WHEN do you think you will retire? What will you do when you retire?
Two of the questions most asked by financial planners when helping their clients think about how much income they will need when they stop working.
I would argue that a more relevant question now is – “what is ‘retirement?”
With life expectation increasing and final salary pensions being enjoyed by less and less of the population, the traditional model of education, employment then retirement will soon be unrealistic for many of us.
In their book The 100 Year Life – Living and Working in and Age of Longevity, Lynda Gratton and Andrew Scott use an example of a male born in 1971, who has a life expectancy of 85 and who wants to retire on 50 per cent of his final salary at age 65.
They calculate that the man would need to save over 17% of his salary every year of his working life in order to achieve that outcome.
But savings rates in the UK are nowhere near that level, so what is the alternative? Should he either live on less income during his working life? Or should he work longer instead?
The reality for many in the short term is likely to be one of these options, but increasingly I agree with Gratton and Scott that we will see a change to this three-stage life.
In his 1989 book The Age of Unreason, Charles Handy spoke of the reinvention of work as a portfolio of wage work, fee work, homework, gift work and study work.
This was in relation to what he saw as the changing structure of organisations. However, in my opinion, such a restructuring will be forced upon individuals, as much because of increased longevity as any organisational change.
In reality, I don’t believe we need to look too far to see this change happening already. Searching recently for a piece of artwork, my wife and I found work online by a local artist.
It transpired that this individual had worked in public service for 40 years before retiring and starting to earn a living from what has been a lifetime’s hobby.

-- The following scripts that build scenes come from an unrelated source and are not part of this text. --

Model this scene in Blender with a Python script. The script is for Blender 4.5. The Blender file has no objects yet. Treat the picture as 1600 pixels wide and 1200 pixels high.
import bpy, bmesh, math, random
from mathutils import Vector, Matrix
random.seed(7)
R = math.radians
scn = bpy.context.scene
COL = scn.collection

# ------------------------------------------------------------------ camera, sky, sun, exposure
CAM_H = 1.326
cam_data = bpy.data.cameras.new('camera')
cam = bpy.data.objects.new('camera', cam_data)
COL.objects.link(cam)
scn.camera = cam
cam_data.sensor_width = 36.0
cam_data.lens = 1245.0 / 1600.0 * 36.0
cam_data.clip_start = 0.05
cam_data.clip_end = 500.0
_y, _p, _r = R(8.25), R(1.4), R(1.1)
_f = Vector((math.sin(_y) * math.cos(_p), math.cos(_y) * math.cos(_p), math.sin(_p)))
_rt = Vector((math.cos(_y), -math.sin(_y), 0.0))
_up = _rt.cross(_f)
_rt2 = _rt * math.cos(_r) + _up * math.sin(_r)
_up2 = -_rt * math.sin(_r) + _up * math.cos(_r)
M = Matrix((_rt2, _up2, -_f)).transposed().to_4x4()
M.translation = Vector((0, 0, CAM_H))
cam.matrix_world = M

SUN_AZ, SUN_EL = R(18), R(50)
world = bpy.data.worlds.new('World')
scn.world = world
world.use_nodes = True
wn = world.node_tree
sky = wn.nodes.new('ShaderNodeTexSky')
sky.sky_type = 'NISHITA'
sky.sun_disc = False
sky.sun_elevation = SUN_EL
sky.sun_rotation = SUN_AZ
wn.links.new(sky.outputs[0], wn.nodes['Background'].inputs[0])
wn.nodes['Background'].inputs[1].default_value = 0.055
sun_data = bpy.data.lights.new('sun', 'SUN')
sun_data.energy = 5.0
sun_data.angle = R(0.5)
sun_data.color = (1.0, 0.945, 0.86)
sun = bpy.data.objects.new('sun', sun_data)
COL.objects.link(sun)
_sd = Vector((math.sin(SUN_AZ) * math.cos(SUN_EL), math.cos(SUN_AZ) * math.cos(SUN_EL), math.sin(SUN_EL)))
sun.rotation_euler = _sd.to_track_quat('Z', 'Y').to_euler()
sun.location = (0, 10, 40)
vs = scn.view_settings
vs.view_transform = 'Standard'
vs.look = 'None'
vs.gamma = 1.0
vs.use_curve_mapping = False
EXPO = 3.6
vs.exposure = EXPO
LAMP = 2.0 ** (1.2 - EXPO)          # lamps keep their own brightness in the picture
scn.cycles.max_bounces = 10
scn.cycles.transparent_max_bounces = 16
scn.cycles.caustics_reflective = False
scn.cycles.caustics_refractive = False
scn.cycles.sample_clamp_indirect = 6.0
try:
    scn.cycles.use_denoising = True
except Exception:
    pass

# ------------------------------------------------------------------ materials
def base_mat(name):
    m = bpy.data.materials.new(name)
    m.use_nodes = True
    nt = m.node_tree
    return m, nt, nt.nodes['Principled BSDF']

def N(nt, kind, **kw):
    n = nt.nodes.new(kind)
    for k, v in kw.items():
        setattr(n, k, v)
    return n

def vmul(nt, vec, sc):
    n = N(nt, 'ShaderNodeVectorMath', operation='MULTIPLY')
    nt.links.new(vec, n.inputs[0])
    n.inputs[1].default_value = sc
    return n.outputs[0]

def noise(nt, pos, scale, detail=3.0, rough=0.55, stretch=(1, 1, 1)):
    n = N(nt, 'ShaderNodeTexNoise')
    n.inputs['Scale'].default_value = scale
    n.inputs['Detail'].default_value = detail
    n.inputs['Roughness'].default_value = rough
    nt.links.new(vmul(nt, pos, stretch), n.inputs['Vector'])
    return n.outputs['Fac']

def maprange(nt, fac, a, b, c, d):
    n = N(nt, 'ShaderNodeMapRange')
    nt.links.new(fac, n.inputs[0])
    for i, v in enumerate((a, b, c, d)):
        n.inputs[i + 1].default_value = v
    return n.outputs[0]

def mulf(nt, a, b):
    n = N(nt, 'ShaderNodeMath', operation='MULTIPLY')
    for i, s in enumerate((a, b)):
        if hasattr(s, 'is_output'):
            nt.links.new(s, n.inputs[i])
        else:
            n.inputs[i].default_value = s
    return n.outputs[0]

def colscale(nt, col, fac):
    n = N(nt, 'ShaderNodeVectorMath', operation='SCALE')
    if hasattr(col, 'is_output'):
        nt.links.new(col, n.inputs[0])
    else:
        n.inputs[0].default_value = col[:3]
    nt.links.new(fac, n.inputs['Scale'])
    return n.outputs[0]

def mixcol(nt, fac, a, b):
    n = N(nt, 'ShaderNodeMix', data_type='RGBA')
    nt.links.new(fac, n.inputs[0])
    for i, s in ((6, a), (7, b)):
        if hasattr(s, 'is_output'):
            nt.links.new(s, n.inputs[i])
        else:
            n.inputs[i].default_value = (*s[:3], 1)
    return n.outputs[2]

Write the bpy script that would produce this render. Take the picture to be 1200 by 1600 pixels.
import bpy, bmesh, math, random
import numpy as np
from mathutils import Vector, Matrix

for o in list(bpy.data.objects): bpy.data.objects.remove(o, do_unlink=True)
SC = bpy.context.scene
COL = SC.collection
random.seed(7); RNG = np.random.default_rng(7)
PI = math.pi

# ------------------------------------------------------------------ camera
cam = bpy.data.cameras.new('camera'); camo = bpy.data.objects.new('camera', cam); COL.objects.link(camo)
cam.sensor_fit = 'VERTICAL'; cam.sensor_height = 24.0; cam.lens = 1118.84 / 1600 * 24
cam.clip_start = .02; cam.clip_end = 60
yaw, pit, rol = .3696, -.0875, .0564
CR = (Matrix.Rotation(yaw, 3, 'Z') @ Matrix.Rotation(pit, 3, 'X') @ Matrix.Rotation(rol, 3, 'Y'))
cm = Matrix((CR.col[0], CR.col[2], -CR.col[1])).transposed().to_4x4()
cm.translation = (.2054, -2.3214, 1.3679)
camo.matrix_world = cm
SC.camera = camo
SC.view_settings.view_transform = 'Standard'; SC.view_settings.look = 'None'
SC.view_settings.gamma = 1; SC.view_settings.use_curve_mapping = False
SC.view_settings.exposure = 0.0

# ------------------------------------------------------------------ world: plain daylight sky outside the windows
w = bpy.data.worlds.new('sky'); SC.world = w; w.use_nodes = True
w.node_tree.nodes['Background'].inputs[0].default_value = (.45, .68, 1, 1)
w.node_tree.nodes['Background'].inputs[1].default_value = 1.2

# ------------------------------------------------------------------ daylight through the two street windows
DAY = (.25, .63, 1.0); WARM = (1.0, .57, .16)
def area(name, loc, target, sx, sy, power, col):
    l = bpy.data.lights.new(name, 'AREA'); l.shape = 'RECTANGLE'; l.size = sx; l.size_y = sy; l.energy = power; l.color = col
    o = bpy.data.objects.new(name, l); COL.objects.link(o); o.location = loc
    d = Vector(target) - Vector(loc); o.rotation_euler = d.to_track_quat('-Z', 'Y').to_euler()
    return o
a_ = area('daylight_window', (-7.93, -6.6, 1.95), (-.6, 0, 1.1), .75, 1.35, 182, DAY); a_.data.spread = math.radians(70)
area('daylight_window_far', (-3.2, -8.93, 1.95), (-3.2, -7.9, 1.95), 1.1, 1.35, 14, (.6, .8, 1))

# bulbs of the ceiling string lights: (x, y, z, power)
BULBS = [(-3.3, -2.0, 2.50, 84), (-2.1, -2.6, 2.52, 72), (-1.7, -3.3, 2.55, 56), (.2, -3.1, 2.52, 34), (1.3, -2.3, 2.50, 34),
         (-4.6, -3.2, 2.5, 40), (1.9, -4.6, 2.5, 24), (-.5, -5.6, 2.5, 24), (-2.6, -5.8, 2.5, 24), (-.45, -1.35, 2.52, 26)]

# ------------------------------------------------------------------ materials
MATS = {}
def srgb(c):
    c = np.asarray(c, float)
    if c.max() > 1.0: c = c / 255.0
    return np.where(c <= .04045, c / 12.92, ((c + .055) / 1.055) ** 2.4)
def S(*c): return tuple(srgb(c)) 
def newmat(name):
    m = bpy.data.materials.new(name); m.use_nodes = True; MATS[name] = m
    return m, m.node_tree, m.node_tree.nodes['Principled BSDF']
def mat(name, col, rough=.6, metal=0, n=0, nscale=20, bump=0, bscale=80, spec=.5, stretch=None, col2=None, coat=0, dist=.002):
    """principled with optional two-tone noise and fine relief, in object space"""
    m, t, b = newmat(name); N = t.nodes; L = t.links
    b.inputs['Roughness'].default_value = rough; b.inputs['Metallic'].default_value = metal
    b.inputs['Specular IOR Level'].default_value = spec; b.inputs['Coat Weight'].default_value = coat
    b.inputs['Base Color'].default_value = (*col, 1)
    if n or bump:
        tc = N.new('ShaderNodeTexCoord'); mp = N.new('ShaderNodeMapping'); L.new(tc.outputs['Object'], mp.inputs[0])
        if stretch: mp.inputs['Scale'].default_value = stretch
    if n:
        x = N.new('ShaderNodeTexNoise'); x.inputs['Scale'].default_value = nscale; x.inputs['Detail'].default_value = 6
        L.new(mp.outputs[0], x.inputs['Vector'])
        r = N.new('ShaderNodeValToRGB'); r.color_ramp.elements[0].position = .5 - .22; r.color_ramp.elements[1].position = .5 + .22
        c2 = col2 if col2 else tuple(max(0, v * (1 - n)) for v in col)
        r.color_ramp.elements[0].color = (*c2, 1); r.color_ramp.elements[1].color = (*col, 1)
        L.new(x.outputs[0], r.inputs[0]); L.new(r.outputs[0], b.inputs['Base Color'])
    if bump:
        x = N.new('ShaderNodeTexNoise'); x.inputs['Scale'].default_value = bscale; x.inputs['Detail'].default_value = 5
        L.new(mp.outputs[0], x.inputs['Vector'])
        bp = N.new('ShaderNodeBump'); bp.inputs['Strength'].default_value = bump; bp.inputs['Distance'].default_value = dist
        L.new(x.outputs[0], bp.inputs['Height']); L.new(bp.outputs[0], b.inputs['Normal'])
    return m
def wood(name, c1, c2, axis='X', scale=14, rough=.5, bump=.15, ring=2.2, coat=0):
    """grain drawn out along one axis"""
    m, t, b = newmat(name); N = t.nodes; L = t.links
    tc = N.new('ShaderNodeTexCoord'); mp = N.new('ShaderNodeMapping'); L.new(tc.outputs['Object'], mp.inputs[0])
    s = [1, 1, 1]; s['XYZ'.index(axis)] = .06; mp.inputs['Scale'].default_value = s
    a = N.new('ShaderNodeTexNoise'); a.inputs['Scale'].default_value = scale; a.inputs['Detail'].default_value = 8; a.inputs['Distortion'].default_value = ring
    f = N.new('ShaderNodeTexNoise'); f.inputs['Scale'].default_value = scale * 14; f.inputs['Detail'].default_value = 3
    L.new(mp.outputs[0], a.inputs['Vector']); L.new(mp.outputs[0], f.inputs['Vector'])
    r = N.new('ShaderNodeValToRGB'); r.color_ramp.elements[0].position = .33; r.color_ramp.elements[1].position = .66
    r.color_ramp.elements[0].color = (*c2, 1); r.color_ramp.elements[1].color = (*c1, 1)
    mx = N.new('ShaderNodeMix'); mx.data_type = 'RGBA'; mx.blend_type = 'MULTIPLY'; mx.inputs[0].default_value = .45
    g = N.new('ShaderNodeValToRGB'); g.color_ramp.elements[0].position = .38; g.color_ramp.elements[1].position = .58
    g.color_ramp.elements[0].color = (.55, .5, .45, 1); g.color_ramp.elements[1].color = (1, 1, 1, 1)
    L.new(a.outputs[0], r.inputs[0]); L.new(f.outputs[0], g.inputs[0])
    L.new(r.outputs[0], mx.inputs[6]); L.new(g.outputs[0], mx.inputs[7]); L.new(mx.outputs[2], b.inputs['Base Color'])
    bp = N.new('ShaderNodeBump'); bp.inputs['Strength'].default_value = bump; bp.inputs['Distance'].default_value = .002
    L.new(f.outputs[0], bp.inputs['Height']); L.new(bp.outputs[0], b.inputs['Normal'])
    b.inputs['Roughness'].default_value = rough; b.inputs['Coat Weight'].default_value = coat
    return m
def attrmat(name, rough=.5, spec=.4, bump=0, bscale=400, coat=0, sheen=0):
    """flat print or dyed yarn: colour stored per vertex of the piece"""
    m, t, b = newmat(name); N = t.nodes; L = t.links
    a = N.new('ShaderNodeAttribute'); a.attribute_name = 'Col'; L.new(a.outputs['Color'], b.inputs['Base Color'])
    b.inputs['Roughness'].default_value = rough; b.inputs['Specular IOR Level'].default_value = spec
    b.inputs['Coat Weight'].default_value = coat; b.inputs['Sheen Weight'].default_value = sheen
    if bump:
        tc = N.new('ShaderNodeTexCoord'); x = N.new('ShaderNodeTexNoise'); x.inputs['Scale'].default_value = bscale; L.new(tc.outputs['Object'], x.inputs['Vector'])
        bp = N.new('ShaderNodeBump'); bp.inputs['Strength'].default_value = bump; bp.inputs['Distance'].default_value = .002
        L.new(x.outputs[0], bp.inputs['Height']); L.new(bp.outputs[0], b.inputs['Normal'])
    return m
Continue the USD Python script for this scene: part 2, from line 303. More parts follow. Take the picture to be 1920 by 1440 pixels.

They swapped wage work for fee work. It is just one example, but how many other items online, in local gift shops or at craft fairs are produced from a similar source?
So, what is the implication of this for my profession – financial planning? If the traditional three-stage process is replaced by a more fluid existence of the different forms of work set out by Handy, how do we help in that planning process? In my opinion, the three key areas are education, products and planning.
First, I believe we have a responsibility to help educate people. The Personal Finance Society’s Discover Fortunes programme, which involves financial planners going into schools, is a great start but cannot reach nearly enough children.
Adding personal finances to the basic school curriculum is surely the only way to start to make a real difference.
Secondly, we can influence product providers - which traditionally would have meant life assurance companies but increasingly means supermarkets - and regulators to create simple, flexible, easy to understand and cost-effective ways for individuals to save.
The latter point is at least as important as the rest: transparency of costs is essential and individuals need to be allowed to keep as much of their return as possible if saving is to be a credible option for long-term planning.
The third and last point is planning. Technology will no doubt play a part and the successful financial planning firms of the future will combine an ability to allow clients a range of options, from access to self-select DIY planning tools to face-to-face advice if required.
Of course, it is not only the financial profession that has a responsibility to help individuals understand and adapt to this new norm.
Increased longevity has even more profound impacts on governments, both national and local, and the services they currently provide. The sooner we have a co-ordinated approach, the better for everyone, but it is unclear who might be willing to take the first step.
So, what will you do when you retire?
Barry Davidson is head of financial planning at Thorntons Investments.